More jobs pain to come in U.K., warns recruiter

Deteriorating outlook for economy, weakness in banking

LONDON (Reuters) — British recruitment firm Hays said business was getting increasingly tough in many of its regions and it would struggle to find growth from a dwindling set of healthy markets in a weak global economy next year.

Shares in Hays, which specializes in placing workers in accountancy, construction and IT jobs and makes almost 70 per cent of fees overseas, fell seven per cent to 71.2 pence.

The recruitment sector has suffered heavily in the last year as a deteriorating outlook for the economy and weakness in the banking sector has led to companies delaying hiring and workers being more cautious about changing jobs.

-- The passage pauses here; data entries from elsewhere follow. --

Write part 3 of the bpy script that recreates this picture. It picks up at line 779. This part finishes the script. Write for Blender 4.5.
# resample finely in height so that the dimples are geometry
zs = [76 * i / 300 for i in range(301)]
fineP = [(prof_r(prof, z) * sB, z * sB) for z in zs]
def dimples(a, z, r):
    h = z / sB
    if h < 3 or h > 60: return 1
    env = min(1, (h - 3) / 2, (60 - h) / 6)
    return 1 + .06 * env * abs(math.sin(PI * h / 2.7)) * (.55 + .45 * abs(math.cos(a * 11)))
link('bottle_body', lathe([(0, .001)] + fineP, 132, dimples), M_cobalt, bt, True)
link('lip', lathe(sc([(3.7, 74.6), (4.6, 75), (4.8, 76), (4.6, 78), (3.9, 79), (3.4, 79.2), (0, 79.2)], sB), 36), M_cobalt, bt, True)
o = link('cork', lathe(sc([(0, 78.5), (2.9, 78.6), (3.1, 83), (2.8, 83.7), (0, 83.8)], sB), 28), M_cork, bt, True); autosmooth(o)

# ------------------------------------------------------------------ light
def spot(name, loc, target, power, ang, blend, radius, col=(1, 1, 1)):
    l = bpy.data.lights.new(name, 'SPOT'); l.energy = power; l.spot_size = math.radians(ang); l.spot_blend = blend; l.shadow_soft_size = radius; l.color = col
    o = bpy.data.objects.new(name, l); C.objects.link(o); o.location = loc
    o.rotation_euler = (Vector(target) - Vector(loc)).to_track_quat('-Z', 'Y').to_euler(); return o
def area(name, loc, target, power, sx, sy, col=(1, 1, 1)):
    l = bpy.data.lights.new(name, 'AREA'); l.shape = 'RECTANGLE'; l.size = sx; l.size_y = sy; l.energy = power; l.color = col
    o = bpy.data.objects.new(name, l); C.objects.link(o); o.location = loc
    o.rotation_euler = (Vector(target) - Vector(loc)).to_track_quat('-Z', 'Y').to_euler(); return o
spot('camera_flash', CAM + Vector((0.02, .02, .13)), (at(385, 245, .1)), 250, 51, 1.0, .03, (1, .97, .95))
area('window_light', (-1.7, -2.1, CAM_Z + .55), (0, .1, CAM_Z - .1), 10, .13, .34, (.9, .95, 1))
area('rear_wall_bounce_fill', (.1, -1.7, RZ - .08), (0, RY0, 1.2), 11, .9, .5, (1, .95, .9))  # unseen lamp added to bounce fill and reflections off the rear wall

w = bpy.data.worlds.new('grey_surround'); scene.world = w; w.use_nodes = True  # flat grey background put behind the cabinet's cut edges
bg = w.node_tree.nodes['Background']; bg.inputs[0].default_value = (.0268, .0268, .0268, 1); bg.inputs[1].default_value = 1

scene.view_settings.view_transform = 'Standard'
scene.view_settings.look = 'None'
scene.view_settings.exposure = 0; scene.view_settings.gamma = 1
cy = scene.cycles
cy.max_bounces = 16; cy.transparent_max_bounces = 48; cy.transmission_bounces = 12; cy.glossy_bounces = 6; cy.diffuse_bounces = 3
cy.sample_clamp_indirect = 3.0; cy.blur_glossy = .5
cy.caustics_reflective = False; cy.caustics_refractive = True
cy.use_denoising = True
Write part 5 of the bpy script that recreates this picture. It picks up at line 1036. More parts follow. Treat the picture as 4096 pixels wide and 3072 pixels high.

Earlier this month, rival recruiter Michael Page International said it saw no sign of improvement in the job market.

"Our markets over the last 12 months have got progressively more difficult and a number of them do not have any momentum in them today," Hays chief executive Alistair Cox said on Thursday.

"That will make it difficult to grow the business in that environment because the markets today feel worse than they did a year ago."

In another sign of weakening confidence, WPP, the world's largest advertising group, cut its annual growth forecast on Thursday, saying that customers in the United States and western Europe were becoming increasingly cautious.

Hays posted an 11 per cent rise in pre-tax profit to £122 million (C$191 million) for the year ended June 30, in line with expectations. It said it would continue to focus on countries such as Brazil, Australia and IT and engineering-led Germany, which are helping to ease the pain of many slowing markets elsewhere.

Seymour Pierce analyst Caroline de La Soujeole said she would likely reduce profit forecasts for 2013: "Whilst this is a good set of results given the uncertain macroeconomic background, markets have become increasingly more challenging as the year progressed which does not augur well for 2013."

Full-year group net fees rose eight per cent to £734 million (C$1.1 billion) on a like-for-like basis, with Brazil and Germany up 30 per cent, reflecting a strong international performance. Overseas fees were up 16 per cent overall.

Hays said its British market became increasingly tough as the year progressed, with net fees down seven per cent as both public and private sector clients cut jobs and halted hiring as government austerity measures started to bite.

The company said it had not seen any improvement in a moribund banking sector, meaning its financial services markets in Asia and Britain would remain tough. Growth had slowed across much of continental Europe and in non-resource-related work in Australia.

The group said it would try to protect profit by continuing to reduce costs in tougher markets by cutting its own staff.